= Task to carry out =
Write the data out again, exactly as given.

= Data provided =
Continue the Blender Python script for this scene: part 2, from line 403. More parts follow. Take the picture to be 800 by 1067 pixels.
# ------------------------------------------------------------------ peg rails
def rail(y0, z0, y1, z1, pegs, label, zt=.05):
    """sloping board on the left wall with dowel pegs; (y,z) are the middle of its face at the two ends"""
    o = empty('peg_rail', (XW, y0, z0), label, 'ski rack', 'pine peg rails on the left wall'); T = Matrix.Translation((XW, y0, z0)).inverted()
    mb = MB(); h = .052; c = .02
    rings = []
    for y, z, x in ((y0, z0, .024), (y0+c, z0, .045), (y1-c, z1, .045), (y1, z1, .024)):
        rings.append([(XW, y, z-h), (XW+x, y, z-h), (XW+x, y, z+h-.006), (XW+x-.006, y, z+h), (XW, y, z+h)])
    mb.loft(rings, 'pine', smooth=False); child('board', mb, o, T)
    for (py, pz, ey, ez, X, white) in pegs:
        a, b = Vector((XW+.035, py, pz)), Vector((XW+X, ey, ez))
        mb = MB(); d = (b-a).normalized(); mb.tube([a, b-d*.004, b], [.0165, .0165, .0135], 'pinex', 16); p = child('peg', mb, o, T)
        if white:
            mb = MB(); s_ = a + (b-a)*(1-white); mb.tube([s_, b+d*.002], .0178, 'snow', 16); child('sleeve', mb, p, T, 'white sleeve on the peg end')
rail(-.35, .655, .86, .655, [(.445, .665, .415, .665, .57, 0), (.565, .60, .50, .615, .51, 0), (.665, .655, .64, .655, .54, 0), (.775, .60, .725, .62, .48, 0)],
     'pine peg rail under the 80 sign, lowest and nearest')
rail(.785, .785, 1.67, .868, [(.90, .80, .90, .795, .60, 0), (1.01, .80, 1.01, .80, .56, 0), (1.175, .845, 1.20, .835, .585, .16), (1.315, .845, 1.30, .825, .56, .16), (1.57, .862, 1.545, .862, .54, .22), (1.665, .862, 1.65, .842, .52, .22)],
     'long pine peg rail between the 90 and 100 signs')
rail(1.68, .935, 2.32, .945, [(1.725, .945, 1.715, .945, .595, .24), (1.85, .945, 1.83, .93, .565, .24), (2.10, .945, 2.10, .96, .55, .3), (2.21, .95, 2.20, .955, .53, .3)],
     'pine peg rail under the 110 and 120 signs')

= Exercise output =
Continue the Blender Python script for this scene: part 2, from line 403. More parts follow. Take the picture to be 800 by 1067 pixels.
# ------------------------------------------------------------------ peg rails
def rail(y0, z0, y1, z1, pegs, label, zt=.05):
    """sloping board on the left wall with dowel pegs; (y,z) are the middle of its face at the two ends"""
    o = empty('peg_rail', (XW, y0, z0), label, 'ski rack', 'pine peg rails on the left wall'); T = Matrix.Translation((XW, y0, z0)).inverted()
    mb = MB(); h = .052; c = .02
    rings = []
    for y, z, x in ((y0, z0, .024), (y0+c, z0, .045), (y1-c, z1, .045), (y1, z1, .024)):
        rings.append([(XW, y, z-h), (XW+x, y, z-h), (XW+x, y, z+h-.006), (XW+x-.006, y, z+h), (XW, y, z+h)])
    mb.loft(rings, 'pine', smooth=False); child('board', mb, o, T)
    for (py, pz, ey, ez, X, white) in pegs:
        a, b = Vector((XW+.035, py, pz)), Vector((XW+X, ey, ez))
        mb = MB(); d = (b-a).normalized(); mb.tube([a, b-d*.004, b], [.0165, .0165, .0135], 'pinex', 16); p = child('peg', mb, o, T)
        if white:
            mb = MB(); s_ = a + (b-a)*(1-white); mb.tube([s_, b+d*.002], .0178, 'snow', 16); child('sleeve', mb, p, T, 'white sleeve on the peg end')
rail(-.35, .655, .86, .655, [(.445, .665, .415, .665, .57, 0), (.565, .60, .50, .615, .51, 0), (.665, .655, .64, .655, .54, 0), (.775, .60, .725, .62, .48, 0)],
     'pine peg rail under the 80 sign, lowest and nearest')
rail(.785, .785, 1.67, .868, [(.90, .80, .90, .795, .60, 0), (1.01, .80, 1.01, .80, .56, 0), (1.175, .845, 1.20, .835, .585, .16), (1.315, .845, 1.30, .825, .56, .16), (1.57, .862, 1.545, .862, .54, .22), (1.665, .862, 1.65, .842, .52, .22)],
     'long pine peg rail between the 90 and 100 signs')
rail(1.68, .935, 2.32, .945, [(1.725, .945, 1.715, .945, .595, .24), (1.85, .945, 1.83, .93, .565, .24), (2.10, .945, 2.10, .96, .55, .3), (2.21, .95, 2.20, .955, .53, .3)],
     'pine peg rail under the 110 and 120 signs')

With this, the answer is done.